One of the strange things about satellite TV is that it gives you a chance to time-travel. Sometimes even the recent past seems unfamiliar and like an alternate universe. I was flicking through the channels on a rare night in and came across an old episode of the Jonathan Ross show on "Dave". It made me stop flicking because a slightly familiar woman was singing, but it took me a second to realise who it was. It was a healthy looking, ungaunt, smart haired Amy Winehouse. There was some meat on her bones, though she could not be called fat. She looked great, voluptuous and sexy. She looked well. I wondered how long ago this had been filmed. It was hard to remember a time that she wasn't in the news looking skinny and strange and intoxicated.
The next guest also proved to provide a time-shift as well as giving me an opportunity to work out what year I had travelled back to. It was Shane Ritchie. Shane Ritchie! I had almost forgotten all about him. Yet at the time of this interview he was at the height of his powers and one of the best known actors in the country due to his part in the popular soap opera Eastenders.
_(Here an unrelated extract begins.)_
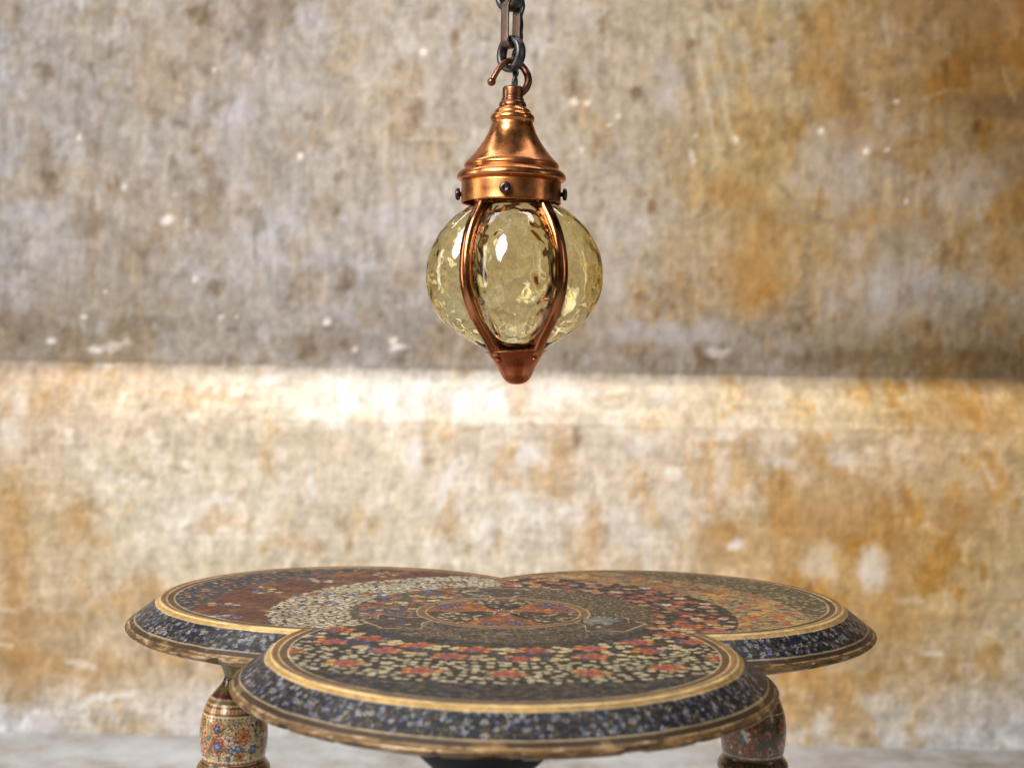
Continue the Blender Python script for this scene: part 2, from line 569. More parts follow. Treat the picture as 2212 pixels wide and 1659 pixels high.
def wall_color(X, Z):
    """X, Z in metres on the wall -> linear rgba"""
    a = rad(1.0)
    ux = X / WS
    uy = (CAMZ - Z) / WS + 780 - 829.5
    PX = ux * math.cos(a) - uy * math.sin(a) + 1106
    PY = ux * math.sin(a) + uy * math.cos(a) + 829.5
    PYs = PY + 0
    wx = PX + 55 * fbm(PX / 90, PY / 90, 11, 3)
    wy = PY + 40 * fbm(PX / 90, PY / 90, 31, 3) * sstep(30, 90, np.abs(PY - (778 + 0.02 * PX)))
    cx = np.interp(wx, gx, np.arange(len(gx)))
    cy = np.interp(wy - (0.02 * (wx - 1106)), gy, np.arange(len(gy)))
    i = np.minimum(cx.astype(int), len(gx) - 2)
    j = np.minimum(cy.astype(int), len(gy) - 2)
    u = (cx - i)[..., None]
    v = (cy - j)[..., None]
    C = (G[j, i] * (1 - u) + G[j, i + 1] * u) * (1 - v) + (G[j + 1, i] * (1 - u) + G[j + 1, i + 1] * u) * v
    line = 800 + 0.02 * (PX - 1106)
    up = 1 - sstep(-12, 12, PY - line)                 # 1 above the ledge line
    # vertical brush in the upper wall, woven smears below
    n_v = fbm(PX / 26, PY / 75, 101, 4, 0.6)
    n_m = fbm(PX / 34, PY / 34, 131, 5, 0.65)
    n_h = fbm(PX / 120, PY / 28, 161, 4, 0.6)
    n_b = fbm(PX / 170, PY / 150, 191, 3, 0.5)
    n_f = fbm(PX / 10, PY / 14, 221, 3, 0.7)
    n_s = fbm(PX / 11, PY / 55, 281, 4, 0.65)          # brush marks, upright
    n_t = fbm(PX / 70, PY / 11, 291, 4, 0.65)          # trowel marks, level
    # ochre against lilac grey
    # layers of paint flaking off one another: warped noise with ragged, fairly sharp edges
    qx = PX + 26 * fbm(PX / 40, PY / 40, 311, 4, 0.65)
    qy = PY + 30 * fbm(PX / 40, PY / 40, 321, 4, 0.65)
    L1 = fbm(qx / 60, qy / 85, 331, 6, 0.68) + 0.30 * n_b + 0.18 * n_s
    L2 = fbm(qx / 45, qy / 50, 341, 6, 0.68) - 0.20 * n_b + 0.15 * n_v
    L3 = fbm(qx / 30, qy / 42, 351, 5, 0.68)
    pale_left = sstep(1500, 900, PX) * (1 - up)
    och = sstep(0.06, 0.30, L1 - 0.12 * pale_left)[..., None]
    lil = sstep(0.10, 0.34, L2)[..., None]
    brn = sstep(0.26, 0.50, L3 + 0.2 * L1)[..., None]
    right = np.clip((PX - 700) / 1200, 0, 1)[..., None]
    dull = 0.75 + 0.35 * right
    U = up[..., None]
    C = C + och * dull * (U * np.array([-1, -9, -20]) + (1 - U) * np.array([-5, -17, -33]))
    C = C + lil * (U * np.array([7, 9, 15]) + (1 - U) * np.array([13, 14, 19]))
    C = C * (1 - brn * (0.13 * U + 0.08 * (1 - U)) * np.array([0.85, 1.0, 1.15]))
    n_u = fbm(qx * .25 / 7 + PX * .75 / 7, PY / 120, 361, 4, 0.7)
    n_w = fbm(PX / 110, PY / 8, 371, 4, 0.7)
    lum = 1 + 0.06 * n_m + 0.05 * n_v + 0.12 * n_f - (0.07 * n_s + 0.07 * n_u) * (0.25 + 0.75 * up) - (0.02 + 0.05 * (1 - up)) * n_w - 0.04 * n_t
    C = C * lum[..., None]
    # darker brown stains
    dk = sstep(0.30, 0.75, fbm(PX / 48, PY / 60, 251, 4, 0.6))[..., None]
    C = C * (1 - dk * (0.20 + 0.08 * U) * np.array([0.8, 1.0, 1.25]))

    def blob(x, y, rx, ry, col, s, ang=0.0, soft=0.35, rough=0.5):
        nonlocal C
        if ry > 9 or rx > 20:
            s = s * .85
            soft = soft + .15
        k_ = min(1.0, max(rx, ry) / 40)
        dx = PX - x + (qx - PX) * 0.9 * k_
        dy = PY - y + (qy - PY) * 0.9 * k_
        ca, sa = math.cos(ang), math.sin(ang)
        q = np.hypot((dx * ca + dy * sa) / rx, (-dx * sa + dy * ca) / ry)
        q = q + rough * n_m + 0.25 * n_f + 0.5 * k_ * L3
        m = (1 - sstep(1 - soft, 1 + soft, q)) * s
        C = C * (1 - m[..., None]) + np.array(col, float) * m[..., None]

    och_c = (172, 128, 72)
    for x, y, rx, ry, s in [(1640, 590, 55, 80, .6), (1600, 410, 55, 30, .55), (1670, 500, 45, 40, .4), (1900, 470, 70, 28, .35),
                            (1800, 1110, 130, 95, .5), (1560, 1170, 60, 50, .5), (1950, 1230, 40, 120, .45), (2080, 1120, 80, 50, .4),
                            (340, 1290, 70, 35, .5), (480, 1130, 60, 18, .35), (160, 1130, 45, 45, .35), (30, 1180, 26, 190, .45),
                            (40, 1450, 60, 60, .45), (200, 1440, 80, 30, .35), (1120, 850, 22, 55, .5), (1210, 1000, 28, 90, .35),
                            (2180, 560, 60, 60, .3), (2190, 120, 90, 150, .35), (1810, 120, 60, 130, .3), (1280, 1150, 26, 60, .35),
                            (640, 1180, 60, 22, .3), (1480, 1420, 80, 30, .35), (1700, 1330, 40, 100, .3), (430, 860, 120, 12, .3),
                            (90, 880, 60, 40, .25), (2080, 900, 130, 36, .35), (120, 1340, 60, 20, .35)]:
        blob(x, y, rx, ry, och_c, s)
    dark_c = (96, 74, 50)
    for x, y, rx, ry, s in [(2170, 215, 75, 26, .6), (1850, 260, 22, 130, .35), (2140, 60, 50, 100, .3), (545, 60, 22, 70, .35),
                            (450, 400, 18, 50, .3), (330, 700, 90, 16, .25), (170, 480, 40, 30, .3), (1940, 770, 300, 16, .4),
                            (700, 745, 120, 18, .25), (1240, 940, 10, 22, .5), (630, 1250, 70, 16, .25), (30, 700, 60, 30, .3)]:
        blob(x, y, rx, ry, dark_c, s)
    lil_c = (188, 186, 198)
    for x, y, rx, ry, s in [(1450, 720, 120, 26, .55), (1820, 350, 90, 90, .4), (2110, 400, 60, 60, .35), (1900, 640, 120, 70, .4),
                            (60, 450, 60, 40, .35), (510, 240, 26, 60, .4), (560, 510, 90, 50, .35), (860, 470, 80, 40, .4),
                            (700, 560, 120, 12, .4), (120, 560, 50, 40, .35), (1340, 560, 40, 70, .3), (1450, 180, 26, 60, .35)]:
        blob(x, y, rx, ry, lil_c, s)
    wh = (240, 236, 236)
    for x, y, rx, ry, s, an in [(896, 985, 16, 40, .8, 0), (1136, 975, 20, 34, .75, 0), (965, 1045, 14, 58, .65, .45), (672, 1040, 10, 34, .6, 0),
                                (1885, 1225, 34, 46, .75, .3), (1775, 1215, 42, 50, .55, 0), (1595, 1178, 20, 12, .9, 0), (470, 1075, 40, 8, .6, -.4),
                                (220, 1512, 100, 9, .7, -.13), (1690, 1000, 40, 14, .55, 0), (1400, 960, 60, 22, .5, -.3), (1020, 880, 30, 18, .5, 0),
                                (1430, 860, 30, 18, .5, 0), (750, 880, 120, 50, .25, 0), (950, 860, 160, 40, .25, 0), (1180, 850, 110, 22, .35, 0),
                                (30, 920, 26, 70, .45, 0), (1560, 1040, 16, 60, .5, 0), (1820, 990, 26, 16, .5, 0), (1490, 1130, 40, 90, .3, 0),
                                (345, 470, 16, 10, .85, -.4), (185, 755, 18, 8, .7, 0), (860, 750, 26, 8, .8, 0), (90, 735, 12, 8, .7, 0),
                                (1560, 760, 24, 9, .6, 0), (240, 745, 30, 7, .5, 0), (1980, 1300, 40, 16, .35, 0), (1500, 330, 20, 8, .4, 1.2)]:
        blob(x, y, rx, ry, wh, s, an, 0.3, 0.25)
    rs = RS(5)
    dots = [(155, 290), (250, 398), (465, 683), (1240, 208), (1273, 212), (1320, 262), (1262, 315), (1340, 240), (1785, 275), (1885, 320),
            (1930, 315), (405, 600), (500, 680), (1975, 430), (1600, 290), (700, 695), (760, 752), (845, 735), (640, 330), (910, 100), (452, 140)]
    for _ in range(12):
        dots.append((rs.uniform(-500, 2700), rs.uniform(-400, 780)))
    for k, (x, y) in enumerate(dots):
        r = rs.uniform(4, 8) if k < 21 else rs.uniform(3, 5)
        blob(x, y, r, r * 1.1, (240, 228, 214), 0.8, 0, 0.3, 0.1)
    # old trowel scratches
    for x0, y0, x1, y1, wd, s in [(1500, 40, 1560, 330, 5, .35), (1525, 30, 1590, 300, 4, .3), (1545, 60, 1580, 210, 4, .3), (860, 290, 980, 292, 5, .4)]:
        vx, vy = x1 - x0, y1 - y0
        LL = vx * vx + vy * vy
        tt = np.clip(((PX - x0) * vx + (PY - y0) * vy) / LL, 0, 1)
        d = np.hypot(PX - x0 - tt * vx, PY - y0 - tt * vy) + 2.5 * n_f
        mm = ((1 - sstep(wd * .5, wd * 1.4, d)) * s)[..., None]
        C = C * (1 - mm) + np.array((214, 204, 190.)) * mm
    # scrapes left by a filling knife
    rq = RS(77)
    for k in range(150):
        x0, y0 = rq.uniform(-700, 2900), rq.uniform(-600, 1580)
        upper = y0 < 790
        an = rq.normal(1.5, .18) if (upper and rq.rand() < .75) else rq.normal(.0, .55)
        ln, wd = rq.uniform(25, 110), rq.uniform(2.5, 9)
        dx, dy = PX - x0, PY - y0
        near = (np.abs(dx) < 140) & (np.abs(dy) < 140)
        ca, sa = math.cos(an), math.sin(an)
        w_ = np.where(near, 1.0, 0.0)
        if not near.any():
            continue
        a_, b2 = np.abs(dx * ca + dy * sa) / (ln / 2), np.abs(-dx * sa + dy * ca) / wd
        mm = w_ * (1 - sstep(.7, 1.05, a_ + .3 * n_f)) * (1 - sstep(.5, 1.1, b2 + .5 * n_f)) * rq.uniform(.2, .55)
        if upper:
            cc = [(196, 190, 184), (112, 100, 88), (182, 164, 138)][rq.randint(3)]
        else:
            cc = [(236, 230, 222), (232, 226, 224), (174, 148, 112), (244, 238, 228)][rq.randint(4)]
        C = C * (1 - mm[..., None]) + np.array(cc, float) * mm[..., None]
    # thin dark line along the ledge line
    q = np.abs(PY - line + 2 + 3 * n_m + 2 * n_f)
    mm = ((1 - sstep(1, 6, q)) * (0.30 + 0.25 * np.clip(L1, -1, 1) + 0.15 * right[..., 0]))[..., None]
    C = C * (1 - mm) + np.array((104, 90, 76.)) * mm
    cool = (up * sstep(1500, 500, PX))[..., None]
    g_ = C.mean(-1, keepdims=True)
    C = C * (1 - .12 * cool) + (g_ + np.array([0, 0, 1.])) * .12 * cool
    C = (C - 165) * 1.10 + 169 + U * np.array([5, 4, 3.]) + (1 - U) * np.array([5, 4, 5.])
    C = np.clip(C, 18, 252)
    out = np.ones(C.shape[:-1] + (4,))
    out[..., :3] = np.clip(lin(C / 255.0) * ALB, 0, 0.93)
    return out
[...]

He was greeted like a minor deity, and again it seemed like a long time since such a thing was possible - almost like a different epoch - as strange and distant as when you see those old films of bowler hatted men walking briskly through the street to work in the 1920s. But Shane Ritchie gave me an opportunity to date the show as Ross revealed that the actor had just turned 40. A quick glance at wikipedia showed that this momentous event had happened in March 2004, so this show was just a little over 4 years old. Only 4 years. And yet Shane Ritchie was the biggest star in the country and Amy Winehouse looked like a normal human being. How things have changed in such a short period of time. It was slightly unsettling to get this glimpse into the Britain of four years ago. I can't believe I was a part of it. I am sure Shane Ritchie is doing fine in whatever he is up to, but you don't see so much of him, do you? I'm not taking the piss. After all you don't see so much of me either and you never saw as much of me as you did of Shane Ritchie, but it's a telling reminder of the transience of celebrity and the unimportance of all this shit. Still Jonathan Ross remains constant even if Shane Ritchie's star has descended a little, whilst Amy Winehouse's has risen, but at what cost. We were never really meant to watch this ephemera back years later, but doing so is oddly poignant and confusing. We know so much more than these ghosts of the past are aware of. Spooky!
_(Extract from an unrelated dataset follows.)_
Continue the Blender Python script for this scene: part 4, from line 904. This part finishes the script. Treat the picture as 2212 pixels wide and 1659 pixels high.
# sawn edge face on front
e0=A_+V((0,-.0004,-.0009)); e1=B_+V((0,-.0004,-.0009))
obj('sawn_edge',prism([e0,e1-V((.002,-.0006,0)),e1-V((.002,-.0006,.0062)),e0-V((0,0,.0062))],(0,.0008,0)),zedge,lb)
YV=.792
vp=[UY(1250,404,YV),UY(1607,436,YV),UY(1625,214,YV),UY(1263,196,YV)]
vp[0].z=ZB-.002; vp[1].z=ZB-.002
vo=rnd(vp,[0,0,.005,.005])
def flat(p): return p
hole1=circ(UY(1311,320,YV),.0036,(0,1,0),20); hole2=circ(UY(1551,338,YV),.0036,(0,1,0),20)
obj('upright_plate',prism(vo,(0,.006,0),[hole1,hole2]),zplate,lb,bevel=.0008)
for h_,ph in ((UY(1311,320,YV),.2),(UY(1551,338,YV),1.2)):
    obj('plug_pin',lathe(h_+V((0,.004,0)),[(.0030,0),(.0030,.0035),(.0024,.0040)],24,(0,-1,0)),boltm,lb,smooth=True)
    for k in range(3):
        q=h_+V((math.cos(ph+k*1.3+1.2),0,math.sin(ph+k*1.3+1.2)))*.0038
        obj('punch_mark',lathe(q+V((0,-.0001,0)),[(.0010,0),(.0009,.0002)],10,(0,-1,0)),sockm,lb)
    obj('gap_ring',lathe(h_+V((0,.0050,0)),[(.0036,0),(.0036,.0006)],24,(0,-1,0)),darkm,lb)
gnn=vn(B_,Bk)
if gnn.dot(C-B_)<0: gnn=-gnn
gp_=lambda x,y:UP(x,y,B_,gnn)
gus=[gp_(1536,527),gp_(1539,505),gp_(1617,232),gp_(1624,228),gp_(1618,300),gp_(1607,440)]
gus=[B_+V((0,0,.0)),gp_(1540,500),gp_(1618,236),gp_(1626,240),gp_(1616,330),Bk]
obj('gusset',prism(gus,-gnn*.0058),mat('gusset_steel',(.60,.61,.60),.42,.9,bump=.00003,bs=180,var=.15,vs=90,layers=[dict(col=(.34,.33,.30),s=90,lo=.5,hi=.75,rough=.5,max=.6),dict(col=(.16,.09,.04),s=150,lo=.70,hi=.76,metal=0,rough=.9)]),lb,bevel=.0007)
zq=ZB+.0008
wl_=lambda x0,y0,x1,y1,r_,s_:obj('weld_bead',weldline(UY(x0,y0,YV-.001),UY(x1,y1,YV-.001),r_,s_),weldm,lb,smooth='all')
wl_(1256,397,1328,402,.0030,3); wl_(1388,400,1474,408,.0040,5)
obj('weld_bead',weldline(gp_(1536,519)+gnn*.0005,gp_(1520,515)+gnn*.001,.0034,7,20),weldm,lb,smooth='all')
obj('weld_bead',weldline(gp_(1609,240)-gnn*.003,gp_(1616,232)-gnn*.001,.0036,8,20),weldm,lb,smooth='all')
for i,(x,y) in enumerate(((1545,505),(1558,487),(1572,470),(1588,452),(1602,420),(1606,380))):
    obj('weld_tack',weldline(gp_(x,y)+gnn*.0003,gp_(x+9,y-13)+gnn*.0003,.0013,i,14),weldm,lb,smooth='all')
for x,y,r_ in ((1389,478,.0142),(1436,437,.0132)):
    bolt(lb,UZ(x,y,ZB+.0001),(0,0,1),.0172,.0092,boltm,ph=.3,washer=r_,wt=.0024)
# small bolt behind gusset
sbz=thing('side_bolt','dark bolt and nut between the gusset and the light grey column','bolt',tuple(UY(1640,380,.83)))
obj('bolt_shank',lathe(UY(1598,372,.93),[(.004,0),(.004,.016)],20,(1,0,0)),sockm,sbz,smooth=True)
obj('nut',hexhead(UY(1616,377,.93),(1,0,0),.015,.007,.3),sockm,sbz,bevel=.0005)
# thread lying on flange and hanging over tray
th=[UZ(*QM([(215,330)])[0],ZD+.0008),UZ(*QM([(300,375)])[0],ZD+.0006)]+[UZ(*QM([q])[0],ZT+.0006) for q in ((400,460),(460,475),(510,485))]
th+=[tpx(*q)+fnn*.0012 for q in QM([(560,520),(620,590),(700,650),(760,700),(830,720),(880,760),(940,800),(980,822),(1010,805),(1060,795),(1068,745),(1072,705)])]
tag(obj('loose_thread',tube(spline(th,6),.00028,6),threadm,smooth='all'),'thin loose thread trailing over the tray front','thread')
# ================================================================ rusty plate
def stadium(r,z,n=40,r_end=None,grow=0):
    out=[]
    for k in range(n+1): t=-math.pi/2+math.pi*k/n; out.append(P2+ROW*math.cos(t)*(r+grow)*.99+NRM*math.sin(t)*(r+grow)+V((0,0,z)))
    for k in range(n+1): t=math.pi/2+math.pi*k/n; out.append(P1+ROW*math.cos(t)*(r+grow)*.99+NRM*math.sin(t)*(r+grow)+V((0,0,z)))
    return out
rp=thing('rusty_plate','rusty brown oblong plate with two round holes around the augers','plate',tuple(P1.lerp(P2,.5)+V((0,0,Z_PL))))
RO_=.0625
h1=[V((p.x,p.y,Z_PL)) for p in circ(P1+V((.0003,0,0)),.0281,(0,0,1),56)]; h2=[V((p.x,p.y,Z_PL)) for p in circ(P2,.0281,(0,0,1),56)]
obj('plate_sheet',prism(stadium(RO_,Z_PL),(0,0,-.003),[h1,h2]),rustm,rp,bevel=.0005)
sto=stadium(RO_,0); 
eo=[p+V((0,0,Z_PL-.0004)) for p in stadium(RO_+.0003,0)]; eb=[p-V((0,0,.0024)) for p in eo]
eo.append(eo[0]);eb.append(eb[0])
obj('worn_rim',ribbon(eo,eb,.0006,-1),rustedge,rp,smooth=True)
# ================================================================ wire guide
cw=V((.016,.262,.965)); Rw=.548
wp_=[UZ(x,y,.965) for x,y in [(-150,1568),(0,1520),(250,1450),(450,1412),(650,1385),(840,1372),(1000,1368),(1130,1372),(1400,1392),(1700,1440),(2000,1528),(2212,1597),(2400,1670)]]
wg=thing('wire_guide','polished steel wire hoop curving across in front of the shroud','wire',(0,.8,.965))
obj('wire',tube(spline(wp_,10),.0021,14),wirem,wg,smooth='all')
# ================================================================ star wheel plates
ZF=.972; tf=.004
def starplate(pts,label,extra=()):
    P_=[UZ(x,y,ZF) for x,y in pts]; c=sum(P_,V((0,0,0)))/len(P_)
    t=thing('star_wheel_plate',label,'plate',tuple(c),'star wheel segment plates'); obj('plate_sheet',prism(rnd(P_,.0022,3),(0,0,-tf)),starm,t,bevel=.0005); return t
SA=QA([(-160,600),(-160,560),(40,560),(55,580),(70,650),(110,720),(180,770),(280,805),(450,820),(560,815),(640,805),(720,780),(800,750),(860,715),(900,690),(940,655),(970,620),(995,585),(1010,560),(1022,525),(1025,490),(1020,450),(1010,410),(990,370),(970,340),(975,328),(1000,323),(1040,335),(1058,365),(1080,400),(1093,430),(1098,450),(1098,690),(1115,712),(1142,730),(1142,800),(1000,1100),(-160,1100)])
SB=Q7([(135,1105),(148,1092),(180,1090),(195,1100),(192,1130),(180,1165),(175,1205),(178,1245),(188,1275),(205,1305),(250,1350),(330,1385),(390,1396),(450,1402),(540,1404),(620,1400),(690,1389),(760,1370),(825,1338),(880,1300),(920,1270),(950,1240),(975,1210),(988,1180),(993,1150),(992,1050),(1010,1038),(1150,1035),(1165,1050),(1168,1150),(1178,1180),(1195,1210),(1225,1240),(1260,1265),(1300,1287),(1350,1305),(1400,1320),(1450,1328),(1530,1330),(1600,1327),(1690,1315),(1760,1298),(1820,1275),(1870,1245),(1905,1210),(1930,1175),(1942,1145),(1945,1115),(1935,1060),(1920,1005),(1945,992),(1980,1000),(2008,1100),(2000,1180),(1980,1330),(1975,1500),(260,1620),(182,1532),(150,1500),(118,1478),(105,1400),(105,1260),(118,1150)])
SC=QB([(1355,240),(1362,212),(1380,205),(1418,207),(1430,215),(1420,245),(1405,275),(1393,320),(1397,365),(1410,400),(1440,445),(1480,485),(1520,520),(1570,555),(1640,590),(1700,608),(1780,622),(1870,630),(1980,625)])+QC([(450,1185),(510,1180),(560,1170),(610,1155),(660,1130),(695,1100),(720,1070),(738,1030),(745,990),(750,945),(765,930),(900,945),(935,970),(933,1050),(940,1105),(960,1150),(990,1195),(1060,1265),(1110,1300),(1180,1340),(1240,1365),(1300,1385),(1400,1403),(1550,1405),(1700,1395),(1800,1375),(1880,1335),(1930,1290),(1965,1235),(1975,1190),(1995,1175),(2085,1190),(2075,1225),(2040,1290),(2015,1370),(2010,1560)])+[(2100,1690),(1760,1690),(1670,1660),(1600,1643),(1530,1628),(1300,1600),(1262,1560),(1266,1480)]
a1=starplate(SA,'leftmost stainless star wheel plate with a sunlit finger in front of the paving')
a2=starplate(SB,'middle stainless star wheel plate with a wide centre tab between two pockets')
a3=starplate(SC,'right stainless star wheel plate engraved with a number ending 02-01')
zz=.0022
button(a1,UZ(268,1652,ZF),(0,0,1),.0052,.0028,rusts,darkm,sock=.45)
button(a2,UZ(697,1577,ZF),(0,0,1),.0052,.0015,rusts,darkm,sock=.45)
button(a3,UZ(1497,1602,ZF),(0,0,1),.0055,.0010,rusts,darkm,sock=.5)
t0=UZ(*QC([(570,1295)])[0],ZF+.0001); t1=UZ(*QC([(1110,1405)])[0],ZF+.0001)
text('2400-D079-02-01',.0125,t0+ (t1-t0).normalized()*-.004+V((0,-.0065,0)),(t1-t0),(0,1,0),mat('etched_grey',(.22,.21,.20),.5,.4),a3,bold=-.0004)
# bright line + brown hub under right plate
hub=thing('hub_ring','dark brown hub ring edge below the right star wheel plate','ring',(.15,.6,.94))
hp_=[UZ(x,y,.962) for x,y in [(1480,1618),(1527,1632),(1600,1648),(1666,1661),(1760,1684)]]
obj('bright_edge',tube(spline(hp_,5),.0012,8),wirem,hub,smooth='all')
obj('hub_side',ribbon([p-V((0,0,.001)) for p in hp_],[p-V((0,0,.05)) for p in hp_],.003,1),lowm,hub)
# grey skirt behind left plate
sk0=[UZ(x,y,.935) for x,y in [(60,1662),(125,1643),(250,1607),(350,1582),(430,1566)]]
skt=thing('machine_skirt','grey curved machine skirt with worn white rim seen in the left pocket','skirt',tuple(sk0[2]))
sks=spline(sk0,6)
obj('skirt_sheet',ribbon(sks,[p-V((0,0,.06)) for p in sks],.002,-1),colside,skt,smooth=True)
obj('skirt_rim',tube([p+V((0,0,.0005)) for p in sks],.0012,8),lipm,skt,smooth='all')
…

Whilst I remember, the programme fund is ticking along nicely, but I hope more of you will donate in the next few weeks (again not sure of the deadline, but be nice to have the programme ready for the previews, so it might be the end of May). Do remember to email me your address after you have donated, which a surprising number of you don't seem to have done. In fact I am a little worried that there is something wrong with my email address. If you've emailed in the last month expecting a reply and haven't got one, then do try again.
In other bad news it seems that we have so far failed to find a viable venue to do Christ on a Bike in this year in Edinburgh, so I might just be doing the one show after all. The deadline is tomorrow, so it doesn't look too good. But miracles can happen.